Salah satu hal yang dilakukan PKI setelah masuk kedalam pemerintahan Orde Lama adalah dengan diusulkannya Angkatan ke-5 yang terdiri dari buruh dan petani, Pimpinan PKI bermaksud dengan dibentuknya angkatan kelima ini diharapkan dapat mendukung mobilisasi massa untuk menuntaskan Operasi Dwikora dalam menghadapi Malaysia. Namun, hal ini membuat TNI AD merasa khawatir takut adanya penyelewengan senjata yang dilakukan PKI.
Pada Januari 1964 PKI mulai menyita properti Inggris yang dimiliki oleh perusahaan-perusahaan Inggris di Indonesia.
Pada pertengahan 1960-an Departemen Luar Negeri Amerika Serikat memperkirakan keanggotaan partai meningkat menjadi sekitar 2 juta (3,8% dari populasi usia kerja negara).

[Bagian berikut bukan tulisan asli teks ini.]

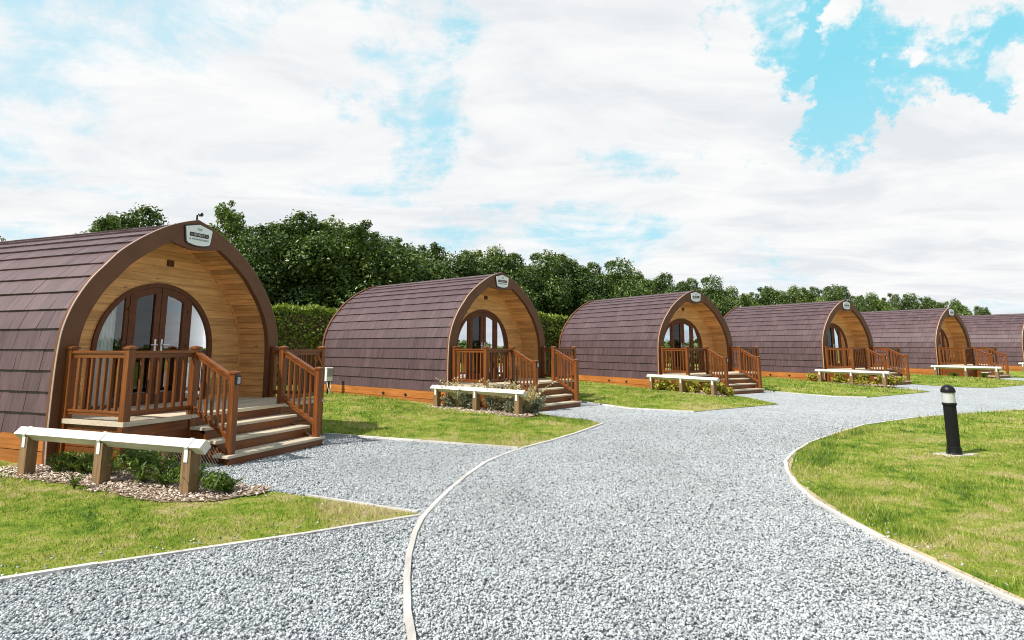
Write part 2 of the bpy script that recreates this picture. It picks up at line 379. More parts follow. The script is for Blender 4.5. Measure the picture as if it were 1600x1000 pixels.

Pembunuhan Massal Merupakan Akhir Dari PKI
Sukarno bertindak menyeimbangkan antara PKI, militer, fraksi nasionalis, dan kelompok-kelompok Islam yang terancam oleh kepopuleran PKI. Pengaruh pertumbuhan PKI menimbulkan keprihatinan bagi pihak Amerika Serikat dan kekuatan barat anti-komunis lainnya. Situasi politik dan ekonomi menjadi lebih tidak stabil; Inflasi tahunan mencapai lebih dari 600 persen dan kehidupan Indonesia memburuk.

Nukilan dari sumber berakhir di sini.